It was a surprise, but a pleasant one. Neither Meg Whitman nor Jeff Immelt felt quite right to lead Uber back into the world's good graces and into the public capital markets. As a shareholder, I'm economically invested in securing a new CEO who can solve the company's cultural problems and take us public. But as someone who's been there since almost the beginning, I'm also emotionally invested in the company beyond just an IPO: I want to see Uber succeed, compete and ultimately dominate for decades to come.

The good news is, because Uber's core business keeps growing (up 17% in Q2 over Q1), the job for incoming CEO Dara Khosrowshahi is more about fixing the company's culture, image, mentality, workplace and internal practices than it is about changing the company's underlying premise of connecting drivers and riders.

But while everything written so far about Mr. Khosrowshahi seems promising, there's a lot he needs to do to heal a company almost cleaved in two: one company that keeps changing the way people across the world get around and one company that's tarred and feathered in the press on an almost daily basis.

And even once he solves the internal problems, not messing with the core business isn't enough: he has to stay just as focused on innovation as Travis was, without the cultural liabilities that came with it.

Here's an initial to do list:

  1. Publicly implement the Holder report recommendations.
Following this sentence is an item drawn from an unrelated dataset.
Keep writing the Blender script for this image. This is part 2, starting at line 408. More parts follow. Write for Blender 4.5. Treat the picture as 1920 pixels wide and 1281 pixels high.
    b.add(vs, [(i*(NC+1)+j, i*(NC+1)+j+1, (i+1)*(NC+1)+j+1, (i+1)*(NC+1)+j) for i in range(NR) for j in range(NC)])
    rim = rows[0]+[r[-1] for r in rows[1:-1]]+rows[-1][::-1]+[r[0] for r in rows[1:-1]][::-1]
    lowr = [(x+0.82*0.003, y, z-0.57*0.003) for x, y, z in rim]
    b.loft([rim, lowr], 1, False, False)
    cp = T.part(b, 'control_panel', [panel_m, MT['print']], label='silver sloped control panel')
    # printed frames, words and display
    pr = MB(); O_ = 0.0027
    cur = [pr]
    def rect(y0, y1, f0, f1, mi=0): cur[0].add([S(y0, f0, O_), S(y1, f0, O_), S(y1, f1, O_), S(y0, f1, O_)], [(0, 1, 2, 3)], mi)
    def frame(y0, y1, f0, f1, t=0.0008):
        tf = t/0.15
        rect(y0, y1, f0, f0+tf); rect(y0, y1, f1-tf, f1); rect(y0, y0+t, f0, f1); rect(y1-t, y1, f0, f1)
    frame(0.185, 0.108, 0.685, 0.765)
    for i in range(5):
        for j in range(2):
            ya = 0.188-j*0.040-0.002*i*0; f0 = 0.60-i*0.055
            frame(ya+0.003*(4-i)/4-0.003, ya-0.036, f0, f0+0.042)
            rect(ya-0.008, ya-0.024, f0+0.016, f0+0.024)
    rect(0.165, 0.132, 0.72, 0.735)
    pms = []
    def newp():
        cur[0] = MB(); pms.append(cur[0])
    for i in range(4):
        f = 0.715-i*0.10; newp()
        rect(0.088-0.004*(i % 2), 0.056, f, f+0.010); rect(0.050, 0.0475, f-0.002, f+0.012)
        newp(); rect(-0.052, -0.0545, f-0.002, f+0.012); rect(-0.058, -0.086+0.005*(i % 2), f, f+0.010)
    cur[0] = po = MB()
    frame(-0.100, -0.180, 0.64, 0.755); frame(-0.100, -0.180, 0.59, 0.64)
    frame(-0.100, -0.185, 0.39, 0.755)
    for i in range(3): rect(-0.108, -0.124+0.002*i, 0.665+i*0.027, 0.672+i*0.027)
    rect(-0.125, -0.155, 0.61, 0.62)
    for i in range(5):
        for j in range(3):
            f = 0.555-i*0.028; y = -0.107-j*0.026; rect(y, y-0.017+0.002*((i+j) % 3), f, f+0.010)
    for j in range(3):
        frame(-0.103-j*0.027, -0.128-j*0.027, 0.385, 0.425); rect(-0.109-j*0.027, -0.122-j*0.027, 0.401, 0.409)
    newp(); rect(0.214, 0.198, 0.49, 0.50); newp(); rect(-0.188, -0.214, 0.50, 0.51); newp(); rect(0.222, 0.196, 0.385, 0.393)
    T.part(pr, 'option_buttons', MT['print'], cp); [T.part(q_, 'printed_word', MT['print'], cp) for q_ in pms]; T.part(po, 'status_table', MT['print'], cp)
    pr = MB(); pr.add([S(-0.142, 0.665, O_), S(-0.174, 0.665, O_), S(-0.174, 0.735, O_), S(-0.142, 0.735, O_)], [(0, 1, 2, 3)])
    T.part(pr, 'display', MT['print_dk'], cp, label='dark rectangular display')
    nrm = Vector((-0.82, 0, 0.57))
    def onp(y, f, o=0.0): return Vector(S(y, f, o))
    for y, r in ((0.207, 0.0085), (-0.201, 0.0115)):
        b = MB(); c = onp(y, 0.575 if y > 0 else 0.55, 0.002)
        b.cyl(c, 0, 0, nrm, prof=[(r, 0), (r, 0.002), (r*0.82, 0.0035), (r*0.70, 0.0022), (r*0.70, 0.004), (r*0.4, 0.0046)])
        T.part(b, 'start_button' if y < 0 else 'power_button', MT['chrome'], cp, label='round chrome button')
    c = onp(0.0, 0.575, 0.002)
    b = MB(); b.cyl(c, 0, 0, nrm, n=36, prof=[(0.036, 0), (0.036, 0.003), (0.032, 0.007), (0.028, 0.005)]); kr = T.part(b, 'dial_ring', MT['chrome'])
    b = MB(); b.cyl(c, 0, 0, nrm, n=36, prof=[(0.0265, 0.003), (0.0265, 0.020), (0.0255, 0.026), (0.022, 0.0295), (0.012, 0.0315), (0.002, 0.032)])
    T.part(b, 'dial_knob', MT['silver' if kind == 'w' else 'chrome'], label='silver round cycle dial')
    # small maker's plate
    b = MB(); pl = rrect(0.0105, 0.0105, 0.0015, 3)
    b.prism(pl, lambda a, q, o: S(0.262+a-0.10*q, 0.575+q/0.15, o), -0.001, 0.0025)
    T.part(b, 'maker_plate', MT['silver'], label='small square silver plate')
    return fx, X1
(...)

While the 47 recommendations in the Holder report are fairly obvious and could have been written by most second year law students, they also didn't happen by accident. They reflect real cultural and workplace problems. If Uber were a top secret government agency, then perhaps fixing the problems privately would suffice. But Uber is the highest profile startup in the world. Consumers don't seem to care what the company's inner workings are like, but current employees, potential hires, investors, reporters, tech insiders and many others certainly do. None of the Holder recommendations are that complicated. Mr. Khosrowshahi needs to not only aggressively implement them but demonstrate the status of each one, every quarter, publicly. This is the fastest way to show he's fixing the company's culture and win back people's confidence.
  2. Hire a serious management team. The skill set needed to take a vague concept like "let's make it possible for people to get a ride by pressing a button" and turn it into an actual business is very different from the skill set needed to run a $70 billion global behemoth. At the same time, much of Uber's potential and survival depends on the ability to constantly innovate. Mr. Khosrowshahi seems to embody a good mix of youth, innovation and real tech expertise with a serious demeanor and the experience of running a major public technology company. His hires need to reflect that same balance: we don't need cowboys sacrificing everything for the sake of growth but we also don't need a team of lawyers saying no to everything.
  3. Figure out autonomous. From everything I read and hear about the Waymo lawsuit, it seems like Anthony Lewandowski certainly may be facing personal legal trouble, but it's not at all clear that anyone at Uber ever actually used Waymo's designs or technology. Obviously, resolving the litigation is critical, but beyond that, what does Uber want to be in autonomous? The owner of millions and millions of self driving cars that replace individual car ownership? A partner to an OEM that builds and owns the cars? A software provider? Whenever Uber eventually does go public, the markets are going to have three questions: (1) What's the growth like and can it continue?; (2) Is everything still so messy or has it been fixed?; and (3) Beyond the core ridesharing business, what's the future of Uber? Just solving #2 and not screwing up #1 isn't enough. Mr. Khosrowshahi has to figure out #3, and autonomous is a big, big part of that.
  4. Find a way to work with Travis. I've said this before and I'll say it again: the first time I met Travis - back in 2011 - he said to me, "One day, no one will own a car. All cars will drive themselves. And you'll get a car by pressing a button." Since then, no one in the world has done more to make that a reality than Travis has. He's a powerful board member (unless the Benchmark lawsuit succeeds), a major shareholder, but far more important, a true visionary. Uber shouldn't deprive itself of one of its greatest assets. Finding a way to assert his own leadership, change the cultural direction of the company and still make Travis an effective partner won't be easy, but Mr. Khosrowshahi needs to figure it out.
  5. Prepare for an IPO. For most the board - especially Benchmark - that's all this has ever been about. Travis was reluctant to take the company public because he feared his style wouldn't mesh with the way the market expects CEO's to traditionally think and behave. Ironically, the board's impatience with that reluctance is what drove Travis out. Like most early investors, I would like to see Uber go public as soon as possible. That may mean more partnerships similar to what we saw in China with Didi and Russia with Yandex (the Middle East and Southeast Asia are the next two most logical regions). It certainly means hiring a top CFO and taking all of the steps necessary to access the public markets. It also means being more forthcoming about the company's finances so the public can better understand why Uber should be worth so much money. This all seems well within Mr. Khosrowshahi's wheelhouse.

Five steps. None are easy. But with the right leadership, all are achievable. The initial reviews of Mr. Khosrowshahi indicate he has the right mix of experience, talent, innovation, perspective and financial acumen to complete all five items on the list.

Our job now is to give him the support he needs to make it happen.